Forming a Cayman Islands Hedge Fund – Step Plan
Published on Monday May 1012 (click here for published version)
By Victor Murray

May 2012

As most hedge fund industry professionals are aware the Cayman Islands are by far the number one jurisdiction for the establishment and registration of hedge funds with around 10,000 being registered with the Cayman Islands Monetary Authority (“CIMA”).  They Cayman Islands hedge fund regulation recognizes the importance of disclosure to investors, amongst the disclosures one of the most important is the service providers allowing the investor to assess the quality of those so that investors can make informed decisions regarding their investment (they are sophisticated after all). The process of establishing a Cayman Islands hedge fund are straightforward and set-out below are the typical steps required.

Company or Segregated Portfolio Company – Step Plan

It should be determined whether an exempted liability company or a segregated portfolio company should be used. A Cayman Islands segregated portfolio company can be useful for situations where a company may be undertaking different activities where it is a necessary to separate the assets and liabilities of those activities.  In particular, one segregated portfolio cannot be liable for the debts and obligations of another segregated portfolio.

Step 1 - The company name should be chosen and reserved, and in the case of a segregated portfolio company the name must end with the designation “SPC” or “Segregated Portfolio Company”, thereafter each segregated portfolio of the company must end with the words “Segregated Portfolio”,  “SP” or “S. P.”.  All company names may now contain foreign language characters or a name in foreign language character together with an English name.

Step 2 – Terms of offering agreed and the term sheet or offering documents is finalized.

Step 3 – The Memorandum and Articles of Association (M&A) are drafted in accordance with the agreed terms of the offering.  The memorandum would include the company name, the registered office, the designation of the share capital which is ordinarily US$50,000 designated as 100 voting shares which are nonparticipating and US$49,900 ordinary participating shares. The designation of 100 voting shares allows certain changes to be made to the M&A by the voting shareholder rather than having to revert to the participating shareholders.
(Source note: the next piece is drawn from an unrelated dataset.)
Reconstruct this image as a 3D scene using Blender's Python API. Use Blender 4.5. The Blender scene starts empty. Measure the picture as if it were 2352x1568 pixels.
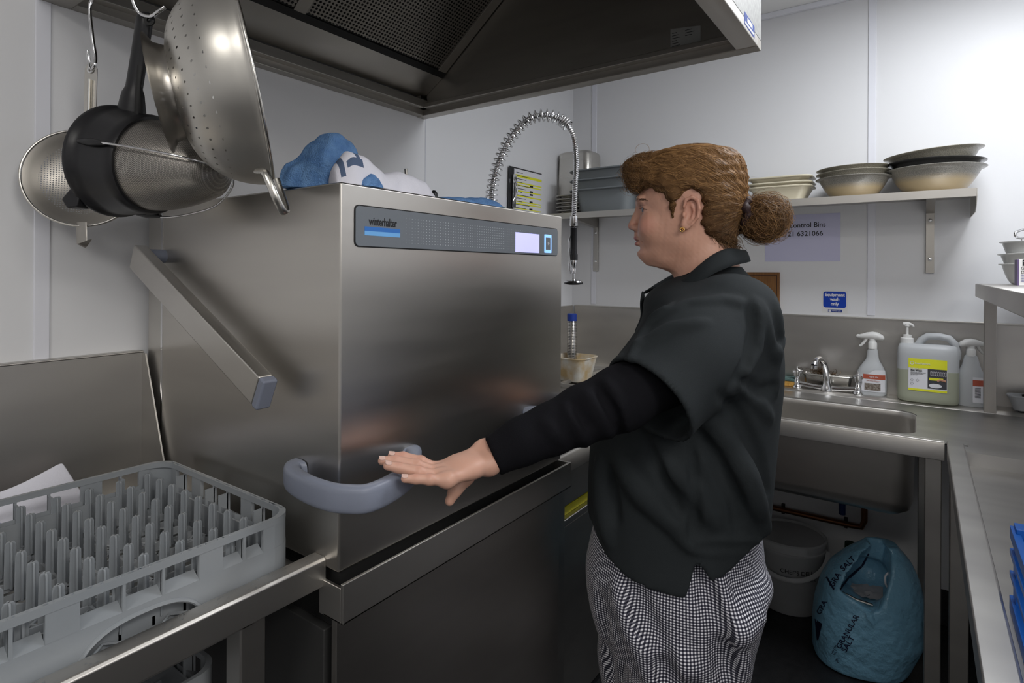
import bpy, bmesh, math, random
import numpy as np
from mathutils import Vector, Matrix, noise
random.seed(7); np.random.seed(7)
S = bpy.context.scene
COL = S.collection
# ---------------------------------------------------------------- camera
F, CY, CX = 1323.0, 622.0, 1176.0
YA, RO = math.radians(54.6), math.radians(0.3)
CAM = np.array([-.564, -.722, 1.378])
FW = np.array([math.sin(YA), math.cos(YA), 0.]); RT = np.array([math.cos(YA), -math.sin(YA), 0.]); UP = np.array([0, 0, 1.])
cd = bpy.data.cameras.new('camera'); cam = bpy.data.objects.new('camera', cd); COL.objects.link(cam)
cd.sensor_width = 36.0; cd.sensor_fit = 'HORIZONTAL'; cd.lens = 36.0 * F / 2352.0
cd.shift_y = -(784.0 - CY) / 2352.0
cd.clip_start = 0.02; cd.clip_end = 50
cr, sr = math.cos(RO), math.sin(RO)
vx = RT * cr + UP * sr; vy = UP * cr - RT * sr
cam.matrix_world = Matrix(((vx[0], vy[0], -FW[0], CAM[0]), (vx[1], vy[1], -FW[1], CAM[1]), (vx[2], vy[2], -FW[2], CAM[2]), (0, 0, 0, 1)))
S.camera = cam
# ---------------------------------------------------------------- colour management, world, lights
S.view_settings.view_transform = 'Standard'; S.view_settings.look = 'None'
S.view_settings.exposure = 0.0; S.view_settings.gamma = 1.0; S.view_settings.use_curve_mapping = False
w = bpy.data.worlds.new('world'); S.world = w; w.use_nodes = True
w.node_tree.nodes['Background'].inputs[0].default_value = (.75, .8, 1, 1)
w.node_tree.nodes['Background'].inputs[1].default_value = 0.05
CEIL = 2.49; FLOOR = 0.08
def area(name, loc, rot, sx, sy, power, col=(1, .97, .93), spread=180):
    l = bpy.data.lights.new(name, 'AREA'); l.shape = 'RECTANGLE'; l.size = sx; l.size_y = sy; l.energy = power; l.color = col
    l.spread = math.radians(spread)
    o = bpy.data.objects.new(name, l); COL.objects.link(o); o.location = loc; o.rotation_euler = rot; return o
area('ceiling_panel_light', (1.25, -1.0, CEIL - .045), (0, 0, 0), .58, .58, 17, (.93, .96, 1))
area('ceiling_panel_light', (-0.6, -1.9, CEIL - .045), (0, 0, 0), .58, .58, 20, (1, .96, .9))
area('ceiling_panel_light', (-1.8, -.6, CEIL - .045), (0, 0, 0), .58, .58, 12, (1, .96, .9))
# added fill lamp behind the camera, out of view, imitating bounced flash
area('fill_light', (-1.0, -2.2, 2.2), (math.radians(52), 0, math.radians(-32)), 1.8, 1.4, 19, (1, .98, .96))

# ---------------------------------------------------------------- pixel helpers (photo 2352 x 1568 -> place)
def ray(x, y):
    u, v = (x - CX) / F, (y - CY) / F
    u, v = cr * u + sr * v, -sr * u + cr * v
    return FW + u * RT - v * UP
def at(x, y, ax, val):
    d = ray(x, y); return Vector(CAM + (val - CAM[ax]) / d[ax] * d)
def dep(x, y, t): return Vector(CAM + t * ray(x, y))

# ---------------------------------------------------------------- materials
def mat(name, col, rough=.5, metal=0., spec=.5, bump=None, var=None, aniso=0., trans=0., ior=1.45, emit=None, coat=0., sss=0., stretch=None, alpha=1.0, rvar=0.):
    m = bpy.data.materials.new(name); m.use_nodes = True; nt = m.node_tree; b = nt.nodes['Principled BSDF']
    b.inputs['Base Color'].default_value = (*col, 1); b.inputs['Roughness'].default_value = rough; b.inputs['Metallic'].default_value = metal
    b.inputs['Specular IOR Level'].default_value = spec; b.inputs['IOR'].default_value = ior
    b.inputs['Transmission Weight'].default_value = trans; b.inputs['Coat Weight'].default_value = coat; b.inputs['Alpha'].default_value = alpha
    if sss: b.inputs['Subsurface Weight'].default_value = sss; b.inputs['Subsurface Radius'].default_value = (.012, .005, .003); b.inputs['Subsurface Scale'].default_value = 1
    if emit: b.inputs['Emission Color'].default_value = (*emit[0], 1); b.inputs['Emission Strength'].default_value = emit[1]
    tc = nt.nodes.new('ShaderNodeTexCoord'); mp = nt.nodes.new('ShaderNodeMapping'); nt.links.new(tc.outputs['Object'], mp.inputs[0])
    if stretch: mp.inputs['Scale'].default_value = stretch
    def nz(scale, detail=4):
        n = nt.nodes.new('ShaderNodeTexNoise'); n.inputs['Scale'].default_value = scale; n.inputs['Detail'].default_value = detail
        nt.links.new(mp.outputs[0], n.inputs['Vector']); return n
    if bump:
        n = nz(bump[0]); bp = nt.nodes.new('ShaderNodeBump'); bp.inputs['Strength'].default_value = bump[1]; bp.inputs['Distance'].default_value = bump[2] if len(bump) > 2 else .002
        nt.links.new(n.outputs[0], bp.inputs['Height']); nt.links.new(bp.outputs[0], b.inputs['Normal'])
    if var:     # (scale, colour2)
        n = nz(var[0], 2 if metal > .5 else 6); mx = nt.nodes.new('ShaderNodeMix'); mx.data_type = 'RGBA'
        rp = nt.nodes.new('ShaderNodeMapRange'); rp.inputs[1].default_value = .35; rp.inputs[2].default_value = .65
        nt.links.new(n.outputs[0], rp.inputs[0]); nt.links.new(rp.outputs[0], mx.inputs[0])
        mx.inputs[6].default_value = (*col, 1); mx.inputs[7].default_value = (*var[1], 1); nt.links.new(mx.outputs[2], b.inputs['Base Color'])
    if rvar:
        n = nz(2.5, 1); rp = nt.nodes.new('ShaderNodeMapRange'); rp.inputs[1].default_value = .3; rp.inputs[2].default_value = .7
        rp.inputs[3].default_value = max(0, rough - rvar); rp.inputs[4].default_value = rough + rvar
        nt.links.new(n.outputs[0], rp.inputs[0]); nt.links.new(rp.outputs[0], b.inputs['Roughness'])
    if aniso:
        b.inputs['Anisotropic'].default_value = abs(aniso); b.inputs['Anisotropic Rotation'].default_value = 0.25 if aniso < 0 else 0
        tg = nt.nodes.new('ShaderNodeTangent'); tg.direction_type = 'RADIAL'; tg.axis = 'Z'; nt.links.new(tg.outputs[0], b.inputs['Tangent'])
    return m
def steel(name, col, rough, aniso, stretch, bs=.03, var=None, rvar=.03):
    return mat(name, col, rough, 1.0, var=var, aniso=aniso, stretch=stretch, rvar=rvar)
M = {}
M['steel_v'] = steel('machine_stainless', (.60, .575, .535), .34, .75, (1.2, 1.2, 12), var=(1.2, (.56, .535, .50)), rvar=.02)
M['steel_h'] = steel('brushed_stainless_sheet', (.62, .60, .565), .40, .5, (2, 2, 6), var=(1.4, (.53, .51, .485)), rvar=0)
M['steel_top'] = steel('worn_stainless_top', (.56, .55, .53), .40, 0, (6, 1.5, 3), bs=.02, var=(1.5, (.46, .45, .44)), rvar=0)
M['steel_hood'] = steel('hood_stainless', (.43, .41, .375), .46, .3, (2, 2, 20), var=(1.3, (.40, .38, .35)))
M['steel_pol'] = mat('polished_steel', (.62, .60, .56), .26, 1, rvar=.06, stretch=(1, 1, 3), bump=(7, .12, .002))
M['steel_dull'] = mat('dull_steel', (.42, .4, .37), .33, 1, rvar=.06)
M['chrome'] = mat('chrome', (.75, .75, .76), .1, 1)
M['wall'] = mat('white_wall_cladding', (.74, .745, .765), .42, 0, .4, bump=(2.2, .06, .01), rvar=.05)
M['strip'] = mat('pvc_joint_strip', (.76, .77, .83), .35, 0, .5)
M['ceil'] = mat('ceiling_white', (.8, .8, .8), .6, 0, .3)
M['floor'] = mat('black_safety_floor', (.012, .012, .013), .38, 0, .5, bump=(260, .5, .002), var=(40, (.02, .02, .021)))
M['skirt'] = mat('black_coved_skirting', (.012, .012, .014), .45)
M['grey_pl'] = mat('wet_grey_plastic', (.235, .255, .275), .38, 0, .5, rvar=.08, var=(5, (.27, .285, .3)))
M['handle'] = mat('grey_blue_plastic', (.19, .21, .27), .42, 0, .5, bump=(900, .25, .0003))
M['panel'] = mat('control_panel_grey', (.16, .18, .205), .38, 0, .5, bump=(900, .1, .0003))
M['black'] = mat('black_plastic', (.012, .012, .014), .3, 0, .5, rvar=.08)
M['dark'] = mat('dark_void_sheet', (.01, .01, .01), .6)
M['white_pl'] = mat('white_plastic', (.72, .72, .71), .4, 0, .5)
M['paper'] = mat('paper_white', (.72, .72, .76), .5)
M['ink'] = mat('ink_black', (.012, .012, .014), .6)
M['blue_a'] = mat('logo_blue', (.03, .17, .55), .5)
M['blue_b'] = mat('logo_light_blue', (.17, .45, .85), .5)
M['dot'] = mat('dot_light_grey', (.5, .53, .57), .5)
M['lcd'] = mat('lcd_screen', (.4, .4, .8), .3, emit=((.55, .55, 1.0), .85))
M['lcdring'] = mat('button_glow', (.2, .4, .9), .3, emit=((.3, .62, 1.0), .9))
M['cloth_b'] = mat('blue_microfibre', (.12, .25, .52), .95, 0, .1, bump=(420, .9, .004), var=(60, (.18, .34, .62)))
M['cloth_w'] = mat('white_cotton', (.74, .74, .82), .95, 0, .1, bump=(300, .3, .002))
M['navy'] = mat('navy_print', (.09, .13, .22), .9)
M['blue_pl'] = mat('blue_crate_plastic', (.01, .13, .55), .35, 0, .5)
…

Step 4 – The M&A are filed with the registrar of companies together with an affidavit that the business of the company will be conducted mainly outside the Cayman Islands and the company is incorporated in 4 to 5 days (incorporation outlays are approximately US$900). Alternatively the company can be incorporated on the same day basis for an additional fee of US $600.   The registrar of companies will issue a certificate of incorporation and will return a stamped copy of the M&A.  The certificate of incorporation will confirm the company number and name.

Step 5 - Once the company has been incorporated the subscriber to the M&A will elect the first directors and officers.

Step 6 - Once the first directors and officers are appointed they will convene the first directors meeting to deal with the post incorporation matters such as the transfer of the initial subscriber share, the issuance of further shares, the appointment of service providers, including counsel and auditor and the location where the books and records of the company will be maintained.

Step 7 - Although the company is not required to do so it may apply for a tax exemption certificate from the Cayman Islands government which confirms that there will be no taxation applied to the company for a period of 20 years (fee of US $1,830)

Step 8 - The directors would then typically hold a second meeting in order to approve the launch or closing of the deal that the company was formed for, and such business would normally include the creation of each segregated portfolio, the approval of the term sheet or offering document, the appointment of the manager or advisor, the appointment of an administrator. Also if the company is required to register with the Cayman Islands Monetary Authority the required form MF1 would be approved.

Step 9 - if the company is required to be registered with the Cayman Islands Monetary Authority then on or before the anticipated launch date, it would file its offering document, form MF1 (including specific details), a Cayman Islands auditors letter of consent, the administrators letter of consent (if appointed) and the required fee US$4,167.   Generally a company must register with the Cayman Islands monetary authority when it has 15 or more investors or if it has less than 15 investors if they do not have the power to remove the directors.